I've been back on the road visiting file transfer customers and there's growing concern out there about the ability to track and predict failure against defined service level agreements (SLAs). In general, I'm seeing most SLAs in our industry cleave to one or more of the following requirements:
1) Application Availability: Did our service meet the 99.xxx% goal we set? Most companies I've seen track this in minutes per month and year, and some track this by visibility to key customers. For example, if the file transfer srvice was unexpectedly down at 3am but only 15 customers would have noticed, can we count it as an outage for only those 15?
2) Round-trip Response Time: Does our service reliably return results from incoming submissions within X time? This is big at data centers that self-identify as "item processors" or have an "EDI/transmissions" group. This can also be further specified by class of customer or work (e.g., higher priority transactions) and time of day.

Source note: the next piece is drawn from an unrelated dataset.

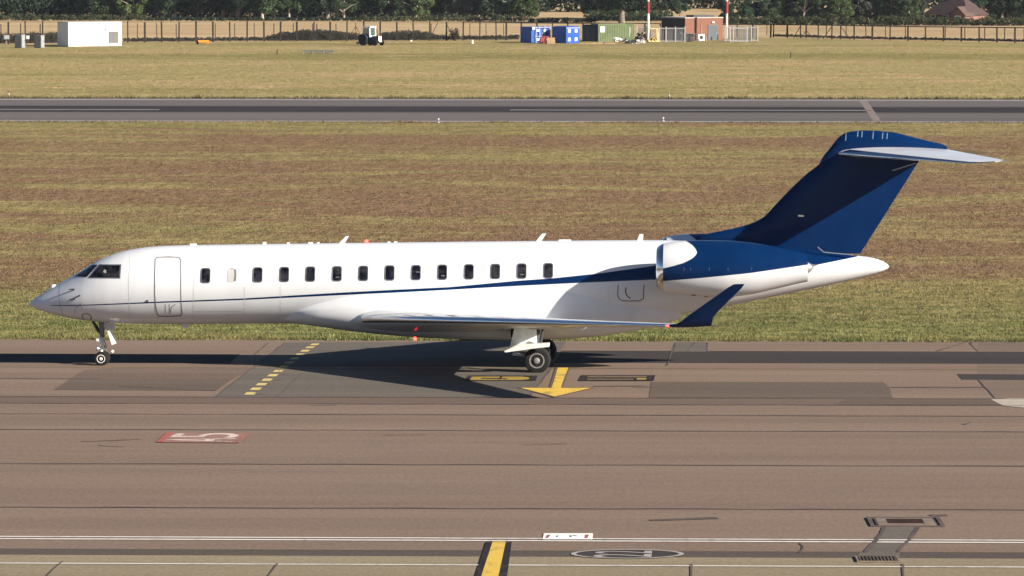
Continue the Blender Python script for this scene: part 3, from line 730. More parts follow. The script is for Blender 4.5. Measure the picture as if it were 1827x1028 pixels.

3) Expected Data Within Defined Transfer Window: Did we receive (or send) the "right" files during the transmissions window from X:XX to Y:YY? This one can be harder than it looks. First, you often have "right files" definitions that have dependencies on control or summary files plus specific file formats, names and sizes. Then there is the additional challenge of predicting which bundles are "running late" and the question of setting up warning alerts with 30 minutes or 15 minutes to go?
Even with these common requirements in the field, the nature of SLAs continues to evolve. As we see additional trends develop we'll continue to note them - please expect more information in the coming months.